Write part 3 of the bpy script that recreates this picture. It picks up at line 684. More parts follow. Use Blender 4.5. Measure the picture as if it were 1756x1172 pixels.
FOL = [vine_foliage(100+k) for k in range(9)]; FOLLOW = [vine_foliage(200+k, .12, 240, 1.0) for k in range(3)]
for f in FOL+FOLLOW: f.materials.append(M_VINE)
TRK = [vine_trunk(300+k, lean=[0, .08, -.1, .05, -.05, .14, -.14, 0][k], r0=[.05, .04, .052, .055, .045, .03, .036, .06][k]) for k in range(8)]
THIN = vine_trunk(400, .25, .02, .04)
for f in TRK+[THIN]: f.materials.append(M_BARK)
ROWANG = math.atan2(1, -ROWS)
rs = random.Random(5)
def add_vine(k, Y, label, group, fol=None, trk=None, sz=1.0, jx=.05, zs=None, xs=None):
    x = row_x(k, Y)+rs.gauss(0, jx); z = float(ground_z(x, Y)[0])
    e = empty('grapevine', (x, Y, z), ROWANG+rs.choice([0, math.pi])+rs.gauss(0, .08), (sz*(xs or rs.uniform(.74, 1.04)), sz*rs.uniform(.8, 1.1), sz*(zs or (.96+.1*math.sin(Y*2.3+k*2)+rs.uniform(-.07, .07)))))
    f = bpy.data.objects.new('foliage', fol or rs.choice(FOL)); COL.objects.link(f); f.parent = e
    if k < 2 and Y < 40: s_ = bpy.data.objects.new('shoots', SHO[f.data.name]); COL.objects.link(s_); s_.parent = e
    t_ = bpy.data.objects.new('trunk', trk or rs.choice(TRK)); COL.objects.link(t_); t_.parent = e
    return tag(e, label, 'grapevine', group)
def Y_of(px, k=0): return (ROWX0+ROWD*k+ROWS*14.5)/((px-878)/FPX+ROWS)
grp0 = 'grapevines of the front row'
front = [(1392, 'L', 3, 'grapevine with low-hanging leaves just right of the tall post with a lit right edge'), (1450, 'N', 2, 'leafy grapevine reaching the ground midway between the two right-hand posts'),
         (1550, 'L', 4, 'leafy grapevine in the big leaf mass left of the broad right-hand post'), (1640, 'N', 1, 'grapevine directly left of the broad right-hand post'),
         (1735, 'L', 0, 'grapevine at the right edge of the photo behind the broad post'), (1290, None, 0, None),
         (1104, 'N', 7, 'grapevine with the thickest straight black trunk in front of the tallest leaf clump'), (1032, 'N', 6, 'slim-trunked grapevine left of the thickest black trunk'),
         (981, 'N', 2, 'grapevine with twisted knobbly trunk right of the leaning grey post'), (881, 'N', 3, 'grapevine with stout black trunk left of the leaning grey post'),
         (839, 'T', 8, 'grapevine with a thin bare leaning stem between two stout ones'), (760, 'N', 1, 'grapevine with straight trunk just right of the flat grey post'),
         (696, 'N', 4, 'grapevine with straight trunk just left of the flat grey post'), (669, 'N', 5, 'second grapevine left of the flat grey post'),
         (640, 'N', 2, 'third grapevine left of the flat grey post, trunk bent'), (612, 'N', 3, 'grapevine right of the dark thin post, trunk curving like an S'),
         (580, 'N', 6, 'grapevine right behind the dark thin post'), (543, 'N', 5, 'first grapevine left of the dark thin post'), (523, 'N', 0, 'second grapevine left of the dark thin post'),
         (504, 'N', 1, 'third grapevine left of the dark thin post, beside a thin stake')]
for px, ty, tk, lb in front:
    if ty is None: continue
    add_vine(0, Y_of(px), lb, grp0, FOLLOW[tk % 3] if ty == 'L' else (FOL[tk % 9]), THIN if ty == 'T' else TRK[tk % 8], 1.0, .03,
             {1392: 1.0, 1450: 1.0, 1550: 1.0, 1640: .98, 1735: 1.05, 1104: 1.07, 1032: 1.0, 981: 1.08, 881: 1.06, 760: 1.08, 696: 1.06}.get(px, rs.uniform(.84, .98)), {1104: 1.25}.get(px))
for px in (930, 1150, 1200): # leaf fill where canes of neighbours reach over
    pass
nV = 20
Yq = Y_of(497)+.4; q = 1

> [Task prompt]
What is wanted is an exact copy of the lines from the line containing "if k < 2 and" to the line containing "t_ = bpy.data.objects.new('trunk', trk", both lines included, and of no other line.

> [Written solution]
    if k < 2 and Y < 40: s_ = bpy.data.objects.new('shoots', SHO[f.data.name]); COL.objects.link(s_); s_.parent = e
    t_ = bpy.data.objects.new('trunk', trk or rs.choice(TRK)); COL.objects.link(t_); t_.parent = e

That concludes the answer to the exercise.